## BEGIN Provided material
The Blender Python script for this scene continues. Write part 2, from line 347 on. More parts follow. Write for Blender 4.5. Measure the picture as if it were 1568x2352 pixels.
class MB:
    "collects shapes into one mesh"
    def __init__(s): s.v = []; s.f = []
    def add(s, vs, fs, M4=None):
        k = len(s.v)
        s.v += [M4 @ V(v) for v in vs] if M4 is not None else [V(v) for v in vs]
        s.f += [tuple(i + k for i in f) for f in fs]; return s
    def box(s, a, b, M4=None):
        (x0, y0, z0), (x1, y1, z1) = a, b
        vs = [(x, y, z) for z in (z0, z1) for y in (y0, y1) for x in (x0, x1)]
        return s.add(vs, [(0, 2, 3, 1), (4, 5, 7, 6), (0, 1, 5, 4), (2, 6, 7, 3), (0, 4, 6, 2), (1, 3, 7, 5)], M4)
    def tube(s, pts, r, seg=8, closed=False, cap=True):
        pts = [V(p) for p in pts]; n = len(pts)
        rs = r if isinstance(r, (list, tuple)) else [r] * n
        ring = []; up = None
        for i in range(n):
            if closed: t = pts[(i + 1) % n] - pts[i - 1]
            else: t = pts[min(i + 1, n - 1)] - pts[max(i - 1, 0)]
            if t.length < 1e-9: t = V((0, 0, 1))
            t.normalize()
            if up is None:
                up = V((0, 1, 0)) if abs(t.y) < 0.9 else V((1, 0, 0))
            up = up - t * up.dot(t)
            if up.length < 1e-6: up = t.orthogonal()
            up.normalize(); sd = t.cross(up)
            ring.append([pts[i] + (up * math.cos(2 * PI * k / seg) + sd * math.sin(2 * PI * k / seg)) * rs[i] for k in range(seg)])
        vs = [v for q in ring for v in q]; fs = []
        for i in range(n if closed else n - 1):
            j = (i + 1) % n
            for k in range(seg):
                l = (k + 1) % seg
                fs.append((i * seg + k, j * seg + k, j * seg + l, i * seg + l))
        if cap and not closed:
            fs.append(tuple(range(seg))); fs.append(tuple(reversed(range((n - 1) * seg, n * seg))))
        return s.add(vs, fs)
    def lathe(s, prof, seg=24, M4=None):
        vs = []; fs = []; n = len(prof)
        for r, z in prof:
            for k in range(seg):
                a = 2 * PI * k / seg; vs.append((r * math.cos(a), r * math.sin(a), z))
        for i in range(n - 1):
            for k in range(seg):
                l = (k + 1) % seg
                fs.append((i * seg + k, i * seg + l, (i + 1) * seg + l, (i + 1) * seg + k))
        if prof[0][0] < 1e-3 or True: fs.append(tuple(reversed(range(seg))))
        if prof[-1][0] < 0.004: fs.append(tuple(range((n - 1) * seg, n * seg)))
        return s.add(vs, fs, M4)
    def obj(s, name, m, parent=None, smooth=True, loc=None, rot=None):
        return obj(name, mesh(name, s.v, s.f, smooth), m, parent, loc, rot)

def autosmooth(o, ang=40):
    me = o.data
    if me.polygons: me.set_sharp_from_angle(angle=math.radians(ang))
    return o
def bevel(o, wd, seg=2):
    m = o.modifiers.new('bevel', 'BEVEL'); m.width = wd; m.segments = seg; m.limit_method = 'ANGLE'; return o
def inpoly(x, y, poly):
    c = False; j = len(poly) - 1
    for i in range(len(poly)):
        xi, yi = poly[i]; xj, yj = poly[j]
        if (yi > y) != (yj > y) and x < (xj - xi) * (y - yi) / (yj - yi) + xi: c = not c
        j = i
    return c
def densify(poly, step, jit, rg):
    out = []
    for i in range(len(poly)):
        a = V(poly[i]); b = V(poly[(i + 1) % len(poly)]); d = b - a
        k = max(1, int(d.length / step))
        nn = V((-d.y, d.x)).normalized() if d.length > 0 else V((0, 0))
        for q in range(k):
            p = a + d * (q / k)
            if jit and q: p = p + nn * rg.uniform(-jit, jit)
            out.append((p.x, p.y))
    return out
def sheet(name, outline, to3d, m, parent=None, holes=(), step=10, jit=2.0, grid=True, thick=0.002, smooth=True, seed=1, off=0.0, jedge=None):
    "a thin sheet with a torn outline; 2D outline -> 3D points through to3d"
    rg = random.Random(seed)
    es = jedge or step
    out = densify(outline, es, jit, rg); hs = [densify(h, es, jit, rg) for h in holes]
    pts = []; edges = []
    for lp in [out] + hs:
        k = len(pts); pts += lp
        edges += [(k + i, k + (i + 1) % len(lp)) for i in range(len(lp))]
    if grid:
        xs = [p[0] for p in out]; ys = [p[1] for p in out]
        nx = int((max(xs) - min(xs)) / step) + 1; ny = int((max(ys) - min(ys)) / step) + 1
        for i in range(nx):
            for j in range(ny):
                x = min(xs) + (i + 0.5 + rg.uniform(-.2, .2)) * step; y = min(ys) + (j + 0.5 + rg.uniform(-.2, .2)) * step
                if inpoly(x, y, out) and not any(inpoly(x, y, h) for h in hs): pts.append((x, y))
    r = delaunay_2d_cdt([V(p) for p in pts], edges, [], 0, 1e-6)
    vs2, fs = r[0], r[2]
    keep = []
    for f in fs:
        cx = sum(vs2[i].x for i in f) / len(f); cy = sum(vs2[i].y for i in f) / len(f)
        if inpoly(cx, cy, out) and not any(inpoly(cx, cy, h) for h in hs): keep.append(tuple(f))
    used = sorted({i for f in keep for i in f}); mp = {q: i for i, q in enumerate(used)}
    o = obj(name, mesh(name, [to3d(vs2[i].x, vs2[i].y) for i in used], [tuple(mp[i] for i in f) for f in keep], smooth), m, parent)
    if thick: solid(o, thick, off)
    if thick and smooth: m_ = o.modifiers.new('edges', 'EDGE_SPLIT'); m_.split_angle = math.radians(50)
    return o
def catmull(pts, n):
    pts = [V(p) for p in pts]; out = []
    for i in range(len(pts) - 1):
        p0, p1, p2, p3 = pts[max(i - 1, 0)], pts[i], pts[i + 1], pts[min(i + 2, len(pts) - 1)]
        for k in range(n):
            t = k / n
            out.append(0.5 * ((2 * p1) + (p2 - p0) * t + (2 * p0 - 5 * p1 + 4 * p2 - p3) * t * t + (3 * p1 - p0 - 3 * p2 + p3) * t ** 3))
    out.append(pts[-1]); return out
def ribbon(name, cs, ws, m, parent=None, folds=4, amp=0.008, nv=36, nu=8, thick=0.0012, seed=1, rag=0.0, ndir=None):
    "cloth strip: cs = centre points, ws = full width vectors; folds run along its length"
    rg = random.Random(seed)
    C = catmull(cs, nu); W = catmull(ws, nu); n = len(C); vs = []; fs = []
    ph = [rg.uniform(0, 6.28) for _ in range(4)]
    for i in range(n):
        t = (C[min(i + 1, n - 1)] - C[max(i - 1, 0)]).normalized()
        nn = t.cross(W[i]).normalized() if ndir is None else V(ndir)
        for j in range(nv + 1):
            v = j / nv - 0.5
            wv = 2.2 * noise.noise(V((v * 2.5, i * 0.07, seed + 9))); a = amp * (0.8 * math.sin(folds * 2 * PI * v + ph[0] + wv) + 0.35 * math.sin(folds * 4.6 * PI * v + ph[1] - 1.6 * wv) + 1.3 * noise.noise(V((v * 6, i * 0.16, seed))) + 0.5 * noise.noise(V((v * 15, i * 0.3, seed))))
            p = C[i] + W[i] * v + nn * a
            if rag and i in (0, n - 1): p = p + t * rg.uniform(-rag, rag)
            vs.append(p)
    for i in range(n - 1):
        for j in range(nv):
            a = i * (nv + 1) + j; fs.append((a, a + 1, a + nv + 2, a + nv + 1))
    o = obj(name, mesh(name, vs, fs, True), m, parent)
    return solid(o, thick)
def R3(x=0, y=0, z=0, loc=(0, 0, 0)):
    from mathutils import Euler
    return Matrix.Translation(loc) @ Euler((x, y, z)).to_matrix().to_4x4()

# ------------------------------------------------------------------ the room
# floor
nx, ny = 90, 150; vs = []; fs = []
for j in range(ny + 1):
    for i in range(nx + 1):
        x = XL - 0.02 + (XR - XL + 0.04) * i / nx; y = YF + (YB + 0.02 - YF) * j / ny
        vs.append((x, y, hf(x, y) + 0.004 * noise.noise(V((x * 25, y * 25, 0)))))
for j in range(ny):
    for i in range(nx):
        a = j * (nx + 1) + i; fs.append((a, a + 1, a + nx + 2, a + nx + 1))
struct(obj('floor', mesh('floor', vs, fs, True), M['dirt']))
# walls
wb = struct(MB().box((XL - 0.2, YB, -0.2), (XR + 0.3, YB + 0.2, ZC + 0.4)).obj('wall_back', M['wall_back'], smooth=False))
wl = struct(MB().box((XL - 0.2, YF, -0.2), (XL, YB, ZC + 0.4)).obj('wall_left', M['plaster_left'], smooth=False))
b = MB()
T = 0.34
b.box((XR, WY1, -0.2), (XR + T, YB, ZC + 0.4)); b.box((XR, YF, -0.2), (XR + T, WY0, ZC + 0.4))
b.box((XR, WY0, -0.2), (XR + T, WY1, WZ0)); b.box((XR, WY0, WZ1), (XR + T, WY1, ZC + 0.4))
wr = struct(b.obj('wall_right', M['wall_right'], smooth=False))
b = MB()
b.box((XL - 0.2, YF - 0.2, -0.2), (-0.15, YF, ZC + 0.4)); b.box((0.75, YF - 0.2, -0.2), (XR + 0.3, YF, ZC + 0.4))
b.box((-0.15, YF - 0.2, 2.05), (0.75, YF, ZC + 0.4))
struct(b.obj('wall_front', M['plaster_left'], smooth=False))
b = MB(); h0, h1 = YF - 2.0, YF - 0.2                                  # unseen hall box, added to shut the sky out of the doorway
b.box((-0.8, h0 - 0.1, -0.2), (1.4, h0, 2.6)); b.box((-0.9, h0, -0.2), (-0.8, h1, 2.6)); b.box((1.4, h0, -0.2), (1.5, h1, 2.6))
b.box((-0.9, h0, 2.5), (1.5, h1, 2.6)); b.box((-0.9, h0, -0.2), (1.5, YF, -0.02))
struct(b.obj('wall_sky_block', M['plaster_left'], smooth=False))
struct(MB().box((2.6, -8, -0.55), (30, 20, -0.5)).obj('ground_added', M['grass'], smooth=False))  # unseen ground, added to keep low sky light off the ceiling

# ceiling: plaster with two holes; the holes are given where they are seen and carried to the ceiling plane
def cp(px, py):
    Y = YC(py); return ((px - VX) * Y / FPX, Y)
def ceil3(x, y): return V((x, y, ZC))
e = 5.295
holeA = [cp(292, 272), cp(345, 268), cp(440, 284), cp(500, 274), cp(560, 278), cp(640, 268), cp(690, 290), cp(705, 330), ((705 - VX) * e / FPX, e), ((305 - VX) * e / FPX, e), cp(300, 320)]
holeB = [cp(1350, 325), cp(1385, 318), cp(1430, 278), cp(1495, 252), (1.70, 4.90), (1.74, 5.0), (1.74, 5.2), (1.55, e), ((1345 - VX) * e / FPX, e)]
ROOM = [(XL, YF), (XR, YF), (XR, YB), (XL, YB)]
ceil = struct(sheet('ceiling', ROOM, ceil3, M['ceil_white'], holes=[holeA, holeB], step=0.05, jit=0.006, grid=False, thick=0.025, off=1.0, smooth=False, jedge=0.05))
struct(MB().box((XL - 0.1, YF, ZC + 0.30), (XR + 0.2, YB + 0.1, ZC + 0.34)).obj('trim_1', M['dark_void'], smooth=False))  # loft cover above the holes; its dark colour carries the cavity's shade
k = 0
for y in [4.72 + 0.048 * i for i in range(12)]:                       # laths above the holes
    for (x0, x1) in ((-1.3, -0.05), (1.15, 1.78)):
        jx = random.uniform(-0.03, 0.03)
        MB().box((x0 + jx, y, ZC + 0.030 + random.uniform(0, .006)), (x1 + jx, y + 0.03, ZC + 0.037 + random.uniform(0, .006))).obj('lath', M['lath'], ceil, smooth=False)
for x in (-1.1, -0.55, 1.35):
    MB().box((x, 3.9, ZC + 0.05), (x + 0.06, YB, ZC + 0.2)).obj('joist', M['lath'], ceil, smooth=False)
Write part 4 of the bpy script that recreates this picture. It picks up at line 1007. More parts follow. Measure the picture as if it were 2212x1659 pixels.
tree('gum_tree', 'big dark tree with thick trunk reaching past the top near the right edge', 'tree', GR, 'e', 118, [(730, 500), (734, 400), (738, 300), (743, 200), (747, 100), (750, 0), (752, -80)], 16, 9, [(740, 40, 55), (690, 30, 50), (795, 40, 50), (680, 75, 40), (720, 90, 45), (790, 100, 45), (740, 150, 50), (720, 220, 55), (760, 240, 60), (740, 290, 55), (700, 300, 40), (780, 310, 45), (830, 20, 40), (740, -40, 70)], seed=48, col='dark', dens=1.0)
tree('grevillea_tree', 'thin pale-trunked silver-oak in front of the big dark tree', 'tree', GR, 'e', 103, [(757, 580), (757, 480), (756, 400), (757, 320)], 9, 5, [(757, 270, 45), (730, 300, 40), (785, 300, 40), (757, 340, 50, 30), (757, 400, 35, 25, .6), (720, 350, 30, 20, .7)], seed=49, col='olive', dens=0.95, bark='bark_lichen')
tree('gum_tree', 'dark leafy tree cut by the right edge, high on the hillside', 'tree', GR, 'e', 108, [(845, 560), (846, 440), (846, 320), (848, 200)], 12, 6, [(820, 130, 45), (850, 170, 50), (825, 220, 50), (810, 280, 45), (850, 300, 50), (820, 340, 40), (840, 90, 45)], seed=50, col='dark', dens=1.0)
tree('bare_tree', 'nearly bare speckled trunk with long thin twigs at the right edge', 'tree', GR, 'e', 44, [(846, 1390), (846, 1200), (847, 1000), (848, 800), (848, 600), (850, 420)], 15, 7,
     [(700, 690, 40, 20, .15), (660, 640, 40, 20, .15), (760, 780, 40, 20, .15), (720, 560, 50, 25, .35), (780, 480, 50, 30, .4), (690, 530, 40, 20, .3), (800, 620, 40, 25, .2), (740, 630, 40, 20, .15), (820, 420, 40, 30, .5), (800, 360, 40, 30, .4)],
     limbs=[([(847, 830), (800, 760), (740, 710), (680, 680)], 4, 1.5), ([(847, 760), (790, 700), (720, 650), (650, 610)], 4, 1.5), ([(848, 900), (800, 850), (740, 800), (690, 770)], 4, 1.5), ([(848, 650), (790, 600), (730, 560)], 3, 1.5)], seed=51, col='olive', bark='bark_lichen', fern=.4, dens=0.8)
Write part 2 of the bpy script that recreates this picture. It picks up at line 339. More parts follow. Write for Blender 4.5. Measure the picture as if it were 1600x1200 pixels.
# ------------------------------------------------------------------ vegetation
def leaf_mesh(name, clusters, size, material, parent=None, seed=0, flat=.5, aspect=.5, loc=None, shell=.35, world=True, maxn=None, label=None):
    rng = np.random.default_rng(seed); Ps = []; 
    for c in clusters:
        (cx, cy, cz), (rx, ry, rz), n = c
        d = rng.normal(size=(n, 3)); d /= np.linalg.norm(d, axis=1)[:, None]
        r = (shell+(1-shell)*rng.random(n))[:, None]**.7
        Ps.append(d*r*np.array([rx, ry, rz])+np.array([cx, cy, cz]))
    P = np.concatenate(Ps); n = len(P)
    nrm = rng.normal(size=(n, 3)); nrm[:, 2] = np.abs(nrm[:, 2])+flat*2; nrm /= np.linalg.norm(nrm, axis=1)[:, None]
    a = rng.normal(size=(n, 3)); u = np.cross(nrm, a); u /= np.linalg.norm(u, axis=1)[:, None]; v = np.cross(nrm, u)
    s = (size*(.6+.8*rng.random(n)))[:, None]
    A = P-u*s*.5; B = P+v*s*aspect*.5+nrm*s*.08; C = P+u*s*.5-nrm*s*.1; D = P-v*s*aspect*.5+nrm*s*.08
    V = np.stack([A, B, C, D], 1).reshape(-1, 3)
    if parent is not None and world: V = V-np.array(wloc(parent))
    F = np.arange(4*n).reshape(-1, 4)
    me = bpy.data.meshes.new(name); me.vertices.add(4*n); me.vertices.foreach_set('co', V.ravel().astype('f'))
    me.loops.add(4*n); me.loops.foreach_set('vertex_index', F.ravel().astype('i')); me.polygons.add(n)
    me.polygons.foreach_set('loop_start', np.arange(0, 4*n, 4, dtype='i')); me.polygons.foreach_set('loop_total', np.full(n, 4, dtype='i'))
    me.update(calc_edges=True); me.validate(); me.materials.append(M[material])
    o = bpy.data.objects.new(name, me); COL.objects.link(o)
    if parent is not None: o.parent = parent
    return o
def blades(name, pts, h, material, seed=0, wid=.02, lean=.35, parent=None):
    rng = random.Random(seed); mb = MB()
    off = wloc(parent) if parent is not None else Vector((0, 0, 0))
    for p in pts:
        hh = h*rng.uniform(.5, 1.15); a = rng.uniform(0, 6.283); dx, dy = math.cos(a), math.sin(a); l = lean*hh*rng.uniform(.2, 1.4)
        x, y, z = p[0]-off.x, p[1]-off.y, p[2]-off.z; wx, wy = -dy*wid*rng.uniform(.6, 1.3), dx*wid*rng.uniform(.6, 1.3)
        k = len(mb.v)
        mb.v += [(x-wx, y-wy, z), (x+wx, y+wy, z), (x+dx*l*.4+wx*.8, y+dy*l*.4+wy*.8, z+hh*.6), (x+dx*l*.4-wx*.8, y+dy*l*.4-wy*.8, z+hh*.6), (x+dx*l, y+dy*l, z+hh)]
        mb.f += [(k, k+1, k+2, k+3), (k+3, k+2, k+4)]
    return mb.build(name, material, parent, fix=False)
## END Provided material
— Goal of the exercise —
Select and copy each line from the data that includes the word "pixels".

— Solution for this exercise —
The Blender Python script for this scene continues. Write part 2, from line 347 on. More parts follow. Write for Blender 4.5. Measure the picture as if it were 1568x2352 pixels.
Write part 4 of the bpy script that recreates this picture. It picks up at line 1007. More parts follow. Measure the picture as if it were 2212x1659 pixels.
Write part 2 of the bpy script that recreates this picture. It picks up at line 339. More parts follow. Write for Blender 4.5. Measure the picture as if it were 1600x1200 pixels.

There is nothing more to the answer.